=== Data provided ===
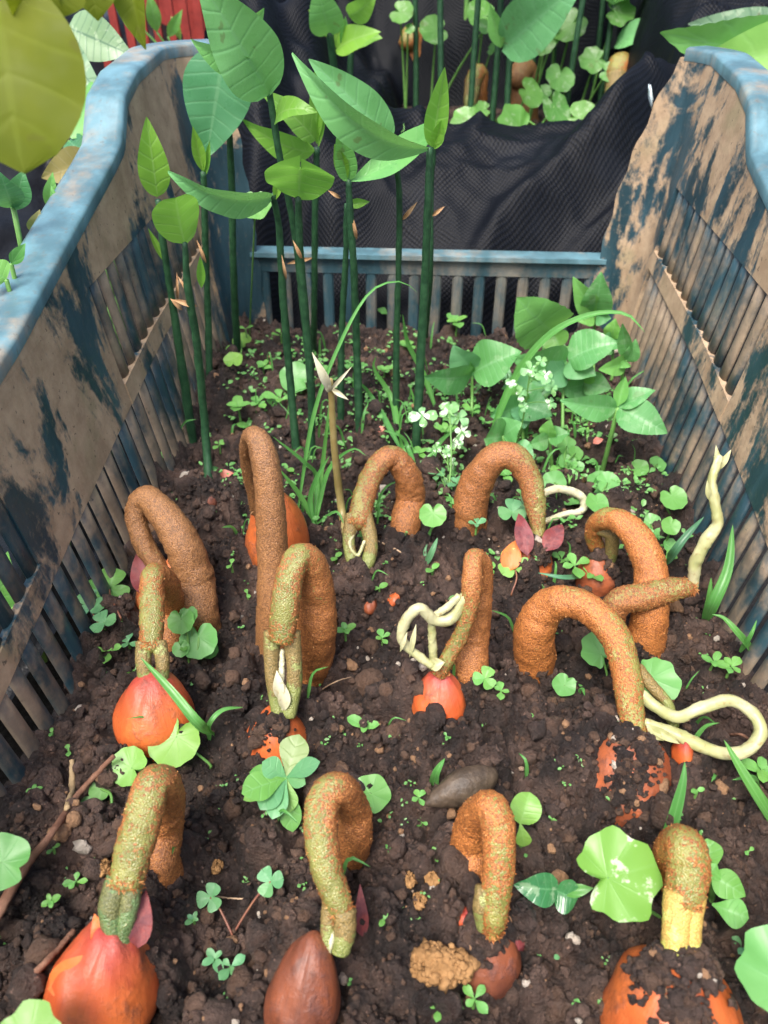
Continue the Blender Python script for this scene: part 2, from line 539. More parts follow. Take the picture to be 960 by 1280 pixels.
mat_leaf('grass_blue', (.08, .24, .13), (.11, .30, .16), (.2, .4, .22), .4, .3, 1, veinf=.35)
mat_leaf('leaf_far', (.10, .30, .06), (.16, .40, .09), (.3, .5, .22), .45, .4, 7, True, mottle=.25, veinf=.3, spots=.3)


def mat_stem(name, rust_a, rust_b, green_a, green_b, gs=1.0):
    """fuzzy rust coat worn through to green towards the seed end and on the outside of the bend"""
    k = NT(name); v = k.coord(); U = k.attr()
    n1 = k.noise(v, 800, 4, .65); n2 = k.noise(v, 110, 4, .6); n3 = k.noise(v, 1500, 3, .6); vd = k.vor(v, 1500)
    wear = k.math('ADD', k.ramp(U[1], .42, .95), k.math('MULTIPLY', k.ramp(U[2], .3, 1.0), k.ramp(U[1], .28, .55, .0, .7)))
    wear = k.math('MULTIPLY', k.math('ADD', wear, k.math('MULTIPLY', k.math('SUBTRACT', n2, .5), 3.0)), gs)
    lim = k.math('ADD', wear, k.math('MULTIPLY', k.math('SUBTRACT', n1, .5), 2.4))
    mask = k.ramp(lim, .5, .75)
    rust = k.mix(k.ramp(n1, .35, .68), rust_a, rust_b)
    rust = k.mix(k.ramp(vd, .1, .55, .75, 0), rust, tuple(min(1, q * 1.7) for q in rust_b))
    rust = k.mix(k.ramp(n2, .5, .75, 0, .35), rust, tuple(q * .55 for q in rust_a))
    green = k.mix(k.ramp(n2, .3, .7), green_a, green_b)
    green = k.mix(k.ramp(n3, .55, .7, 0, .6), green, (.36, .33, .16))
    col = k.mix(mask, rust, green)
    k.fin(col, k.mix(mask, (.55,) * 3, (.34,) * 3), .6)
    k.bump(k.math('ADD', k.math('MULTIPLY', vd, -.9), k.math('ADD', k.math('MULTIPLY', n1, .7), k.math('MULTIPLY', mask, -.35))), .55, .0008)


def mat_scurf(name, a, b, c):
    k = NT(name); r = k.n('NewGeometry').outputs['Random Per Island']
    k.fin(k.mix(k.ramp(r, .75, 1.0), k.mix(r, a, b), c), .7, .4)


mat_scurf('scurf', (.20, .06, .014), (.44, .16, .04), (.55, .28, .10))
mat_scurf('scurf_dark', (.11, .05, .02), (.25, .12, .045), (.36, .2, .09))


RU = ((.13, .048, .015), (.34, .13, .036))
mat_stem('stem_rust', *RU, (.14, .14, .033), (.26, .24, .07), .52)
mat_stem('stem_brown', (.14, .06, .021), (.28, .13, .045), (.10, .115, .03), (.17, .17, .05), .22)
mat_stem('stem_green', (.20, .07, .02), (.40, .155, .042), (.12, .13, .03), (.22, .215, .055), .54)
mat_stem('stem_orange', (.20, .065, .016), (.43, .155, .036), (.13, .15, .03), (.25, .23, .055), .5)
mat_stem('stalk', (.13, .10, .03), (.22, .15, .05), (.13, .165, .035), (.25, .27, .085), 2.2)
mat_stem('stalk_deep', (.08, .09, .03), (.12, .12, .04), (.06, .11, .035), (.12, .19, .07), 2.2)
mat_stem('stalk_yellow', (.40, .26, .06), (.5, .32, .08), (.40, .40, .06), (.62, .58, .16), 2.4)


def mat_shoot(name, a, b):
    k = NT(name); v = k.coord(); n = k.noise(v, 60, 3); m = k.noise(v, 420, 3)
    col = k.mix(k.ramp(n, .35, .65), a, b)
    col = k.mix(k.ramp(m, .56, .74, 0, .6), col, (.25, .16, .06)); col = k.mix(k.ramp(k.noise(v, 130, 4), .55, .75, 0, .5), col, (.24, .22, .07))
    k.fin(col, .38, .5); k.p.inputs['Subsurface Weight'].default_value = .15
    k.p.inputs['Subsurface Radius'].default_value = (.004, .004, .002); k.p.inputs['Subsurface Scale'].default_value = 1.0
    k.bump(m, .3, .0006)


mat_shoot('shoot', (.46, .43, .28), (.54, .53, .37))
mat_shoot('shoot_green', (.30, .31, .13), (.45, .43, .25))
mat_shoot('shoot_tan', (.26, .20, .07), (.33, .27, .11))


def mat_seed(name, a, b, dirt, dcol=(.06, .024, .016), purple=0.0, gloss=.3):
    k = NT(name); v = k.coord(); U = k.attr()
    col = k.mix(k.ramp(k.noise(v, 38, 4, .6), .3, .7), a, b)
    col = k.mix(k.ramp(k.noise(k.coord((1, 1, .3)), 150, 4, .6), .55, .75, 0, .6), col, tuple(q * .55 for q in a))
    if purple: col = k.mix(k.math('MULTIPLY', k.ramp(U[1], .55, .95), purple), col, (.28, .03, .045))
    m = k.math('ADD', k.math('MULTIPLY', k.noise(v, 150, 5, .7), .55), k.math('MULTIPLY', k.noise(v, 35, 3), .45))
    dm = k.ramp(m, .60 - dirt * .3, .80 - dirt * .3, 0, .85)
    fl = k.noise(v, 500, 4, .6)
    cb = k.n('CombineXYZ'); k.l(k.math('MULTIPLY', k.math('SINE', k.math('MULTIPLY', U[0], 6.2832)), 1.0), cb.inputs[0]); k.l(k.math('MULTIPLY', U[1], .35), cb.inputs[1]); k.l(k.math('COSINE', k.math('MULTIPLY', U[0], 6.2832)), cb.inputs[2])
    fib = k.noise(cb.outputs[0], 9, 6, .75, .9)
    col = k.mix(k.ramp(fib, .5, .72, 0, .38), col, tuple(q * .5 for q in a)); col = k.mix(k.ramp(fib, .3, .42, .15, 0), col, (.60, .20, .07))
    dc = k.mix(fl, dcol, tuple(q * 2.2 for q in dcol))
    col = k.mix(dm, col, dc)
    k.fin(col, k.mix(dm, (gloss,) * 3, (.75,) * 3), .5)
    k.bump(k.math('ADD', k.math('MULTIPLY', dm, .7), k.math('ADD', k.math('MULTIPLY', fl, .4), k.math('MULTIPLY', fib, .35))), .5, .0012)


mat_seed('seed_orange', (.44, .075, .02), (.60, .15, .035), .34, purple=.75, gloss=.4)
mat_seed('seed_dull', (.38, .08, .024), (.55, .14, .035), .34)
mat_seed('seed_brown', (.10, .034, .022), (.26, .075, .03), .42, (.05, .022, .02), gloss=.4)
mat_seed('seed_muddy', (.22, .06, .026), (.38, .105, .04), .40)
mat_seed('flake', (.16, .03, .04), (.24, .05, .04), .5, (.05, .016, .022))
mat_seed('flake_orange', (.55, .13, .03), (.66, .19, .05), .25)


def mat_plain(name, a, b, scale=80, rough=.6, spec=.4, bs=.4, bd=.001):
    k = NT(name); v = k.coord(); n = k.noise(v, scale, 5, .65)
    k.fin(k.mix(k.ramp(n, .3, .7), a, b), rough, spec); k.bump(n, bs, bd)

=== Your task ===
Drop the images and repeat the data exactly.

=== The answer ===
Continue the Blender Python script for this scene: part 2, from line 539. More parts follow. Take the picture to be 960 by 1280 pixels.
mat_leaf('grass_blue', (.08, .24, .13), (.11, .30, .16), (.2, .4, .22), .4, .3, 1, veinf=.35)
mat_leaf('leaf_far', (.10, .30, .06), (.16, .40, .09), (.3, .5, .22), .45, .4, 7, True, mottle=.25, veinf=.3, spots=.3)


def mat_stem(name, rust_a, rust_b, green_a, green_b, gs=1.0):
    """fuzzy rust coat worn through to green towards the seed end and on the outside of the bend"""
    k = NT(name); v = k.coord(); U = k.attr()
    n1 = k.noise(v, 800, 4, .65); n2 = k.noise(v, 110, 4, .6); n3 = k.noise(v, 1500, 3, .6); vd = k.vor(v, 1500)
    wear = k.math('ADD', k.ramp(U[1], .42, .95), k.math('MULTIPLY', k.ramp(U[2], .3, 1.0), k.ramp(U[1], .28, .55, .0, .7)))
    wear = k.math('MULTIPLY', k.math('ADD', wear, k.math('MULTIPLY', k.math('SUBTRACT', n2, .5), 3.0)), gs)
    lim = k.math('ADD', wear, k.math('MULTIPLY', k.math('SUBTRACT', n1, .5), 2.4))
    mask = k.ramp(lim, .5, .75)
    rust = k.mix(k.ramp(n1, .35, .68), rust_a, rust_b)
    rust = k.mix(k.ramp(vd, .1, .55, .75, 0), rust, tuple(min(1, q * 1.7) for q in rust_b))
    rust = k.mix(k.ramp(n2, .5, .75, 0, .35), rust, tuple(q * .55 for q in rust_a))
    green = k.mix(k.ramp(n2, .3, .7), green_a, green_b)
    green = k.mix(k.ramp(n3, .55, .7, 0, .6), green, (.36, .33, .16))
    col = k.mix(mask, rust, green)
    k.fin(col, k.mix(mask, (.55,) * 3, (.34,) * 3), .6)
    k.bump(k.math('ADD', k.math('MULTIPLY', vd, -.9), k.math('ADD', k.math('MULTIPLY', n1, .7), k.math('MULTIPLY', mask, -.35))), .55, .0008)


def mat_scurf(name, a, b, c):
    k = NT(name); r = k.n('NewGeometry').outputs['Random Per Island']
    k.fin(k.mix(k.ramp(r, .75, 1.0), k.mix(r, a, b), c), .7, .4)


mat_scurf('scurf', (.20, .06, .014), (.44, .16, .04), (.55, .28, .10))
mat_scurf('scurf_dark', (.11, .05, .02), (.25, .12, .045), (.36, .2, .09))


RU = ((.13, .048, .015), (.34, .13, .036))
mat_stem('stem_rust', *RU, (.14, .14, .033), (.26, .24, .07), .52)
mat_stem('stem_brown', (.14, .06, .021), (.28, .13, .045), (.10, .115, .03), (.17, .17, .05), .22)
mat_stem('stem_green', (.20, .07, .02), (.40, .155, .042), (.12, .13, .03), (.22, .215, .055), .54)
mat_stem('stem_orange', (.20, .065, .016), (.43, .155, .036), (.13, .15, .03), (.25, .23, .055), .5)
mat_stem('stalk', (.13, .10, .03), (.22, .15, .05), (.13, .165, .035), (.25, .27, .085), 2.2)
mat_stem('stalk_deep', (.08, .09, .03), (.12, .12, .04), (.06, .11, .035), (.12, .19, .07), 2.2)
mat_stem('stalk_yellow', (.40, .26, .06), (.5, .32, .08), (.40, .40, .06), (.62, .58, .16), 2.4)


def mat_shoot(name, a, b):
    k = NT(name); v = k.coord(); n = k.noise(v, 60, 3); m = k.noise(v, 420, 3)
    col = k.mix(k.ramp(n, .35, .65), a, b)
    col = k.mix(k.ramp(m, .56, .74, 0, .6), col, (.25, .16, .06)); col = k.mix(k.ramp(k.noise(v, 130, 4), .55, .75, 0, .5), col, (.24, .22, .07))
    k.fin(col, .38, .5); k.p.inputs['Subsurface Weight'].default_value = .15
    k.p.inputs['Subsurface Radius'].default_value = (.004, .004, .002); k.p.inputs['Subsurface Scale'].default_value = 1.0
    k.bump(m, .3, .0006)


mat_shoot('shoot', (.46, .43, .28), (.54, .53, .37))
mat_shoot('shoot_green', (.30, .31, .13), (.45, .43, .25))
mat_shoot('shoot_tan', (.26, .20, .07), (.33, .27, .11))


def mat_seed(name, a, b, dirt, dcol=(.06, .024, .016), purple=0.0, gloss=.3):
    k = NT(name); v = k.coord(); U = k.attr()
    col = k.mix(k.ramp(k.noise(v, 38, 4, .6), .3, .7), a, b)
    col = k.mix(k.ramp(k.noise(k.coord((1, 1, .3)), 150, 4, .6), .55, .75, 0, .6), col, tuple(q * .55 for q in a))
    if purple: col = k.mix(k.math('MULTIPLY', k.ramp(U[1], .55, .95), purple), col, (.28, .03, .045))
    m = k.math('ADD', k.math('MULTIPLY', k.noise(v, 150, 5, .7), .55), k.math('MULTIPLY', k.noise(v, 35, 3), .45))
    dm = k.ramp(m, .60 - dirt * .3, .80 - dirt * .3, 0, .85)
    fl = k.noise(v, 500, 4, .6)
    cb = k.n('CombineXYZ'); k.l(k.math('MULTIPLY', k.math('SINE', k.math('MULTIPLY', U[0], 6.2832)), 1.0), cb.inputs[0]); k.l(k.math('MULTIPLY', U[1], .35), cb.inputs[1]); k.l(k.math('COSINE', k.math('MULTIPLY', U[0], 6.2832)), cb.inputs[2])
    fib = k.noise(cb.outputs[0], 9, 6, .75, .9)
    col = k.mix(k.ramp(fib, .5, .72, 0, .38), col, tuple(q * .5 for q in a)); col = k.mix(k.ramp(fib, .3, .42, .15, 0), col, (.60, .20, .07))
    dc = k.mix(fl, dcol, tuple(q * 2.2 for q in dcol))
    col = k.mix(dm, col, dc)
    k.fin(col, k.mix(dm, (gloss,) * 3, (.75,) * 3), .5)
    k.bump(k.math('ADD', k.math('MULTIPLY', dm, .7), k.math('ADD', k.math('MULTIPLY', fl, .4), k.math('MULTIPLY', fib, .35))), .5, .0012)


mat_seed('seed_orange', (.44, .075, .02), (.60, .15, .035), .34, purple=.75, gloss=.4)
mat_seed('seed_dull', (.38, .08, .024), (.55, .14, .035), .34)
mat_seed('seed_brown', (.10, .034, .022), (.26, .075, .03), .42, (.05, .022, .02), gloss=.4)
mat_seed('seed_muddy', (.22, .06, .026), (.38, .105, .04), .40)
mat_seed('flake', (.16, .03, .04), (.24, .05, .04), .5, (.05, .016, .022))
mat_seed('flake_orange', (.55, .13, .03), (.66, .19, .05), .25)


def mat_plain(name, a, b, scale=80, rough=.6, spec=.4, bs=.4, bd=.001):
    k = NT(name); v = k.coord(); n = k.noise(v, scale, 5, .65)
    k.fin(k.mix(k.ramp(n, .3, .7), a, b), rough, spec); k.bump(n, bs, bd)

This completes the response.